Aim of the task:
Return every line of the material exactly.
=== Data extract ===
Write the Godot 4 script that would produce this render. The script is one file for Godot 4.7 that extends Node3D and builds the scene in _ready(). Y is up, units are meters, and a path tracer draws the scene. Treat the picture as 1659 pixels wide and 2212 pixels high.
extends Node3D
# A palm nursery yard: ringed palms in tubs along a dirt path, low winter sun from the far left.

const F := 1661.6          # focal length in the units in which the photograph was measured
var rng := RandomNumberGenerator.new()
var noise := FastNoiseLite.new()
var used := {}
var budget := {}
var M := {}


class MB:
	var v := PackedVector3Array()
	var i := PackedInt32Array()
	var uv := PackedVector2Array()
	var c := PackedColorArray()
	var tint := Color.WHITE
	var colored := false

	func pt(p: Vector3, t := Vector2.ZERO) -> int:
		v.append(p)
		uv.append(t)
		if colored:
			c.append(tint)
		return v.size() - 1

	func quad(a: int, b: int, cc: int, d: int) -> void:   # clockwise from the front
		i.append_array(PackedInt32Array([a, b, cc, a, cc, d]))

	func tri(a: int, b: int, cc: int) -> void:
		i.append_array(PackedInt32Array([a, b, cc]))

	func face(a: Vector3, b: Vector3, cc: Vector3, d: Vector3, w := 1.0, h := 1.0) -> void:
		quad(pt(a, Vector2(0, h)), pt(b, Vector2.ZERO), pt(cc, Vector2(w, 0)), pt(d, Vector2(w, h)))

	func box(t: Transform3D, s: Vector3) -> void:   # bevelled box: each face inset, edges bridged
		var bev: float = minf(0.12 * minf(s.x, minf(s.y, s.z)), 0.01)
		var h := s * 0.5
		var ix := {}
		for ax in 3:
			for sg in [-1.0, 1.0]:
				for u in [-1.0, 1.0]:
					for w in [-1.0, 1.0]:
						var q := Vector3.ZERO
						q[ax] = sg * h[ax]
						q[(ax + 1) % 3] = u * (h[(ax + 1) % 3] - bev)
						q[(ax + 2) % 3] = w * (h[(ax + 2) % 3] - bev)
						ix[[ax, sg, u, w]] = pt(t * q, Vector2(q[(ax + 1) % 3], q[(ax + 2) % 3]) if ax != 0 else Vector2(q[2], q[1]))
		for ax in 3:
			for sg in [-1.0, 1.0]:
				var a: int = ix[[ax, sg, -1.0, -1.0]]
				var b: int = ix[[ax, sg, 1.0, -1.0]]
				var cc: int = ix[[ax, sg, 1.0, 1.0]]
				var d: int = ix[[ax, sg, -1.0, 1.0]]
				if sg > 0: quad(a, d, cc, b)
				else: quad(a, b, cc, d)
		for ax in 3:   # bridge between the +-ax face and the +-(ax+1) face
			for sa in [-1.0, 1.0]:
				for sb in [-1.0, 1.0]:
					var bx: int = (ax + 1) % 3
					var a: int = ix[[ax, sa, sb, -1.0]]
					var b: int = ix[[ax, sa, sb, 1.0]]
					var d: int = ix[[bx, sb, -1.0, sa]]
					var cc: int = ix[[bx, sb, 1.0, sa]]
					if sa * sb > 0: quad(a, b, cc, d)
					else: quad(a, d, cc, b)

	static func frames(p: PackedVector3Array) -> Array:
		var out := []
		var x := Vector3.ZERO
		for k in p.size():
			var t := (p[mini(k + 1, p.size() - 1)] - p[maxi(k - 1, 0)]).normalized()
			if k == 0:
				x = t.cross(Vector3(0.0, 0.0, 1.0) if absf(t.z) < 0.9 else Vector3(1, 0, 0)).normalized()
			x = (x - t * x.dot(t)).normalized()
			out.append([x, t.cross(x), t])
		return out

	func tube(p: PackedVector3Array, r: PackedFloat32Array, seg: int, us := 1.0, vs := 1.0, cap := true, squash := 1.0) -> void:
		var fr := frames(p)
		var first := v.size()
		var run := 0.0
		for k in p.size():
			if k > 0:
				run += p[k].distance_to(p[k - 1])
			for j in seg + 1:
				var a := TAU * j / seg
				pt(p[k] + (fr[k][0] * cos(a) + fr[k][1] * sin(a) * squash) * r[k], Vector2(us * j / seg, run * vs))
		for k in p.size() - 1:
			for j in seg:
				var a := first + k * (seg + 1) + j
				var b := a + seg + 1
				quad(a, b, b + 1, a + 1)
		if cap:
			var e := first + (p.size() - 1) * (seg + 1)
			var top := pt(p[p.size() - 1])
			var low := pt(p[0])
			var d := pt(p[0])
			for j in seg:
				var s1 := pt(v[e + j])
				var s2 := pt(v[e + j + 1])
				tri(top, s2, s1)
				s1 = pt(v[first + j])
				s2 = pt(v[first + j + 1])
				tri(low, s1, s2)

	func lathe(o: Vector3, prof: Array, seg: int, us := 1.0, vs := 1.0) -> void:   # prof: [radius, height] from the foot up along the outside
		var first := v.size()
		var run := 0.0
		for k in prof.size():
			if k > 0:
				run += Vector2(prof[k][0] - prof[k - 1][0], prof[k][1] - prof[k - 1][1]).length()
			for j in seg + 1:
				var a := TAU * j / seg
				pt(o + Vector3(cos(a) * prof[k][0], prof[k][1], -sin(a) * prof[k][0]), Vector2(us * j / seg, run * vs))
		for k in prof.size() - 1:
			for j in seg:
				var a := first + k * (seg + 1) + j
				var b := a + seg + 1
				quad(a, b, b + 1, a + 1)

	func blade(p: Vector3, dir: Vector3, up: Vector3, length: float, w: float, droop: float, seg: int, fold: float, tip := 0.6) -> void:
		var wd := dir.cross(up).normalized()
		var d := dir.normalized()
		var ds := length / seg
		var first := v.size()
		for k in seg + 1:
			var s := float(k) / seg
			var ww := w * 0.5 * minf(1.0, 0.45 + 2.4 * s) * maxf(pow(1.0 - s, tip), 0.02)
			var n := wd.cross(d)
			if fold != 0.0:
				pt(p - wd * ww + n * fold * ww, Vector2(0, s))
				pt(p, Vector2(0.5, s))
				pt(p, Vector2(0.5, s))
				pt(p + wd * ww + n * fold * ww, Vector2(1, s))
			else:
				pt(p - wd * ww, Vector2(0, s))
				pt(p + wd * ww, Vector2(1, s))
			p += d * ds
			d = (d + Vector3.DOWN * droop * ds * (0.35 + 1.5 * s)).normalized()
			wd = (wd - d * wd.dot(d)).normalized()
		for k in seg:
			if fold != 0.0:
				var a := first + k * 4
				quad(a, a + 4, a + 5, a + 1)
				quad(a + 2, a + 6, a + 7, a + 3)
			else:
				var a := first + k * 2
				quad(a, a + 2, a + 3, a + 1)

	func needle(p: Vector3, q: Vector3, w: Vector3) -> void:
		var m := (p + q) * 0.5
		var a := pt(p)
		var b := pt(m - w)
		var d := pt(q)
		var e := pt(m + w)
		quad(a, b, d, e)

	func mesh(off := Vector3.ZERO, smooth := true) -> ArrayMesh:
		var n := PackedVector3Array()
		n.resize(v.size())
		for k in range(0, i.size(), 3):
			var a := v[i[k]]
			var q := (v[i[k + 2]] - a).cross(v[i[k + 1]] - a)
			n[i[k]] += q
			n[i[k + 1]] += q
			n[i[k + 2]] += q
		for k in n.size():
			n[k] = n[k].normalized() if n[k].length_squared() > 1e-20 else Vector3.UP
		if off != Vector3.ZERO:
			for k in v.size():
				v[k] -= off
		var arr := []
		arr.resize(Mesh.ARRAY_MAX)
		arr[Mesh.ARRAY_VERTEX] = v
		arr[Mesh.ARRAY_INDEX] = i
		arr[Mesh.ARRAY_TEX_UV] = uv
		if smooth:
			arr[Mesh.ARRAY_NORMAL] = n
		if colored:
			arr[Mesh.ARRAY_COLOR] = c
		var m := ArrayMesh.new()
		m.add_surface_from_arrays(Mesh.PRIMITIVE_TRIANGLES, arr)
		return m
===
Worked solution:
Write the Godot 4 script that would produce this render. The script is one file for Godot 4.7 that extends Node3D and builds the scene in _ready(). Y is up, units are meters, and a path tracer draws the scene. Treat the picture as 1659 pixels wide and 2212 pixels high.
extends Node3D
# A palm nursery yard: ringed palms in tubs along a dirt path, low winter sun from the far left.

const F := 1661.6          # focal length in the units in which the photograph was measured
var rng := RandomNumberGenerator.new()
var noise := FastNoiseLite.new()
var used := {}
var budget := {}
var M := {}


class MB:
	var v := PackedVector3Array()
	var i := PackedInt32Array()
	var uv := PackedVector2Array()
	var c := PackedColorArray()
	var tint := Color.WHITE
	var colored := false

	func pt(p: Vector3, t := Vector2.ZERO) -> int:
		v.append(p)
		uv.append(t)
		if colored:
			c.append(tint)
		return v.size() - 1

	func quad(a: int, b: int, cc: int, d: int) -> void:   # clockwise from the front
		i.append_array(PackedInt32Array([a, b, cc, a, cc, d]))

	func tri(a: int, b: int, cc: int) -> void:
		i.append_array(PackedInt32Array([a, b, cc]))

	func face(a: Vector3, b: Vector3, cc: Vector3, d: Vector3, w := 1.0, h := 1.0) -> void:
		quad(pt(a, Vector2(0, h)), pt(b, Vector2.ZERO), pt(cc, Vector2(w, 0)), pt(d, Vector2(w, h)))

	func box(t: Transform3D, s: Vector3) -> void:   # bevelled box: each face inset, edges bridged
		var bev: float = minf(0.12 * minf(s.x, minf(s.y, s.z)), 0.01)
		var h := s * 0.5
		var ix := {}
		for ax in 3:
			for sg in [-1.0, 1.0]:
				for u in [-1.0, 1.0]:
					for w in [-1.0, 1.0]:
						var q := Vector3.ZERO
						q[ax] = sg * h[ax]
						q[(ax + 1) % 3] = u * (h[(ax + 1) % 3] - bev)
						q[(ax + 2) % 3] = w * (h[(ax + 2) % 3] - bev)
						ix[[ax, sg, u, w]] = pt(t * q, Vector2(q[(ax + 1) % 3], q[(ax + 2) % 3]) if ax != 0 else Vector2(q[2], q[1]))
		for ax in 3:
			for sg in [-1.0, 1.0]:
				var a: int = ix[[ax, sg, -1.0, -1.0]]
				var b: int = ix[[ax, sg, 1.0, -1.0]]
				var cc: int = ix[[ax, sg, 1.0, 1.0]]
				var d: int = ix[[ax, sg, -1.0, 1.0]]
				if sg > 0: quad(a, d, cc, b)
				else: quad(a, b, cc, d)
		for ax in 3:   # bridge between the +-ax face and the +-(ax+1) face
			for sa in [-1.0, 1.0]:
				for sb in [-1.0, 1.0]:
					var bx: int = (ax + 1) % 3
					var a: int = ix[[ax, sa, sb, -1.0]]
					var b: int = ix[[ax, sa, sb, 1.0]]
					var d: int = ix[[bx, sb, -1.0, sa]]
					var cc: int = ix[[bx, sb, 1.0, sa]]
					if sa * sb > 0: quad(a, b, cc, d)
					else: quad(a, d, cc, b)

	static func frames(p: PackedVector3Array) -> Array:
		var out := []
		var x := Vector3.ZERO
		for k in p.size():
			var t := (p[mini(k + 1, p.size() - 1)] - p[maxi(k - 1, 0)]).normalized()
			if k == 0:
				x = t.cross(Vector3(0.0, 0.0, 1.0) if absf(t.z) < 0.9 else Vector3(1, 0, 0)).normalized()
			x = (x - t * x.dot(t)).normalized()
			out.append([x, t.cross(x), t])
		return out

	func tube(p: PackedVector3Array, r: PackedFloat32Array, seg: int, us := 1.0, vs := 1.0, cap := true, squash := 1.0) -> void:
		var fr := frames(p)
		var first := v.size()
		var run := 0.0
		for k in p.size():
			if k > 0:
				run += p[k].distance_to(p[k - 1])
			for j in seg + 1:
				var a := TAU * j / seg
				pt(p[k] + (fr[k][0] * cos(a) + fr[k][1] * sin(a) * squash) * r[k], Vector2(us * j / seg, run * vs))
		for k in p.size() - 1:
			for j in seg:
				var a := first + k * (seg + 1) + j
				var b := a + seg + 1
				quad(a, b, b + 1, a + 1)
		if cap:
			var e := first + (p.size() - 1) * (seg + 1)
			var top := pt(p[p.size() - 1])
			var low := pt(p[0])
			var d := pt(p[0])
			for j in seg:
				var s1 := pt(v[e + j])
				var s2 := pt(v[e + j + 1])
				tri(top, s2, s1)
				s1 = pt(v[first + j])
				s2 = pt(v[first + j + 1])
				tri(low, s1, s2)

	func lathe(o: Vector3, prof: Array, seg: int, us := 1.0, vs := 1.0) -> void:   # prof: [radius, height] from the foot up along the outside
		var first := v.size()
		var run := 0.0
		for k in prof.size():
			if k > 0:
				run += Vector2(prof[k][0] - prof[k - 1][0], prof[k][1] - prof[k - 1][1]).length()
			for j in seg + 1:
				var a := TAU * j / seg
				pt(o + Vector3(cos(a) * prof[k][0], prof[k][1], -sin(a) * prof[k][0]), Vector2(us * j / seg, run * vs))
		for k in prof.size() - 1:
			for j in seg:
				var a := first + k * (seg + 1) + j
				var b := a + seg + 1
				quad(a, b, b + 1, a + 1)

	func blade(p: Vector3, dir: Vector3, up: Vector3, length: float, w: float, droop: float, seg: int, fold: float, tip := 0.6) -> void:
		var wd := dir.cross(up).normalized()
		var d := dir.normalized()
		var ds := length / seg
		var first := v.size()
		for k in seg + 1:
			var s := float(k) / seg
			var ww := w * 0.5 * minf(1.0, 0.45 + 2.4 * s) * maxf(pow(1.0 - s, tip), 0.02)
			var n := wd.cross(d)
			if fold != 0.0:
				pt(p - wd * ww + n * fold * ww, Vector2(0, s))
				pt(p, Vector2(0.5, s))
				pt(p, Vector2(0.5, s))
				pt(p + wd * ww + n * fold * ww, Vector2(1, s))
			else:
				pt(p - wd * ww, Vector2(0, s))
				pt(p + wd * ww, Vector2(1, s))
			p += d * ds
			d = (d + Vector3.DOWN * droop * ds * (0.35 + 1.5 * s)).normalized()
			wd = (wd - d * wd.dot(d)).normalized()
		for k in seg:
			if fold != 0.0:
				var a := first + k * 4
				quad(a, a + 4, a + 5, a + 1)
				quad(a + 2, a + 6, a + 7, a + 3)
			else:
				var a := first + k * 2
				quad(a, a + 2, a + 3, a + 1)

	func needle(p: Vector3, q: Vector3, w: Vector3) -> void:
		var m := (p + q) * 0.5
		var a := pt(p)
		var b := pt(m - w)
		var d := pt(q)
		var e := pt(m + w)
		quad(a, b, d, e)

	func mesh(off := Vector3.ZERO, smooth := true) -> ArrayMesh:
		var n := PackedVector3Array()
		n.resize(v.size())
		for k in range(0, i.size(), 3):
			var a := v[i[k]]
			var q := (v[i[k + 2]] - a).cross(v[i[k + 1]] - a)
			n[i[k]] += q
			n[i[k + 1]] += q
			n[i[k + 2]] += q
		for k in n.size():
			n[k] = n[k].normalized() if n[k].length_squared() > 1e-20 else Vector3.UP
		if off != Vector3.ZERO:
			for k in v.size():
				v[k] -= off
		var arr := []
		arr.resize(Mesh.ARRAY_MAX)
		arr[Mesh.ARRAY_VERTEX] = v
		arr[Mesh.ARRAY_INDEX] = i
		arr[Mesh.ARRAY_TEX_UV] = uv
		if smooth:
			arr[Mesh.ARRAY_NORMAL] = n
		if colored:
			arr[Mesh.ARRAY_COLOR] = c
		var m := ArrayMesh.new()
		m.add_surface_from_arrays(Mesh.PRIMITIVE_TRIANGLES, arr)
		return m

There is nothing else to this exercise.